Lot Details & Additional Photographs
Watercolor on paper, 1934, signed at lower left, retaining gallery label to verso, presented in a gilt frame below glass.
Sheet sight 12 1/2 x 10 in.; Frame dimensions 21 5/8 x 19 in.
From the Collection of Mr. Jonathan P. Alcott, Raleigh, North Carolina Amelia Montague Watson is well known for her associations with Martha’s Vinyard and Tryon, North Carolina. Born in East Windsor, Connecticut, she learned painting from her mother at an early age. Later, studied in Hartford with Dwight Tryon. Watson became a teacher of the arts, especially of women. She was a faculty member of Temple Grove Seminary in Saratoga Springs, New York, the Hartford Art School, and Martha’s Vineyard Summer Institute, where she taught from 1878 to 1902. The actor and playwright, William Gillette was a major patron of her work.

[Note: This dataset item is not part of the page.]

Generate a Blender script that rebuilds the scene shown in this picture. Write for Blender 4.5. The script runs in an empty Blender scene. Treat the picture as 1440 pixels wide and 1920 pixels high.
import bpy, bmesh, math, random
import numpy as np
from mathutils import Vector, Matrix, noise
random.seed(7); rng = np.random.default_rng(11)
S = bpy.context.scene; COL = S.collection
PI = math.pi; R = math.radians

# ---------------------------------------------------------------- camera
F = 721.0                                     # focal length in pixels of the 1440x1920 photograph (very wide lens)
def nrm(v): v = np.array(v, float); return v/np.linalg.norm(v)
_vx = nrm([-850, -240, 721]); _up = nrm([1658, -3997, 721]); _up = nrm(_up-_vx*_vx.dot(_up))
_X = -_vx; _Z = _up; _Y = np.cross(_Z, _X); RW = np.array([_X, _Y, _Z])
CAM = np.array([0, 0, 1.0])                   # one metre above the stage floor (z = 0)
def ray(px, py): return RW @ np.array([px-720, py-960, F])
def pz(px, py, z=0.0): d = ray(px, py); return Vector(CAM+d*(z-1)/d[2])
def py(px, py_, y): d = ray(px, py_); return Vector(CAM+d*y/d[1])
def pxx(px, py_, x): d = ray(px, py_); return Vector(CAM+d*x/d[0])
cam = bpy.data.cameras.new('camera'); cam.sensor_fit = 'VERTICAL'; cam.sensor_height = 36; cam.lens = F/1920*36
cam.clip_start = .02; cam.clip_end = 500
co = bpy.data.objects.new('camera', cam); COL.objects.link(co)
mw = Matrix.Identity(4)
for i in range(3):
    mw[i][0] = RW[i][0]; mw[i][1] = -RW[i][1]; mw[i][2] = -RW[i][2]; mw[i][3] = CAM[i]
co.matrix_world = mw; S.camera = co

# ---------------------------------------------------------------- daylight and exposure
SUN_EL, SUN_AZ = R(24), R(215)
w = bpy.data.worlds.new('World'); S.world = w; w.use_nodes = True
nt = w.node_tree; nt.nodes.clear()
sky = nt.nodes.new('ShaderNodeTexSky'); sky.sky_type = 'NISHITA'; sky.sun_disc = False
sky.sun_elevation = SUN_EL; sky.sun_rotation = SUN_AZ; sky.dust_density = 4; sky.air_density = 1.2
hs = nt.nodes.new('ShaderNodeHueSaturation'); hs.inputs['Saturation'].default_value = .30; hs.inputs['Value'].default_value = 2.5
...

He invited Watson to visit him in Tryon, North Carolina, where, soon, she began to spend winters amidst the emerging art colony with painters such as Lawrence Mazzanovich, Homer Ellerston, and George Aid. Around 1914, she built a studio and residence called
Under the Tupelo.
During her career, Watson illustrated several books including Henry David Thoreau’s classic travelogue,
Cape Cod (1865), and
The Carolina Mountains by her longtime friend Margaret Morley. The financial fallout from the Great Depression forced Watson to sell her home in Tryon; she moved to Florida where she continued to paint until her death in 1934.
Very good condition, not examined outside the frame.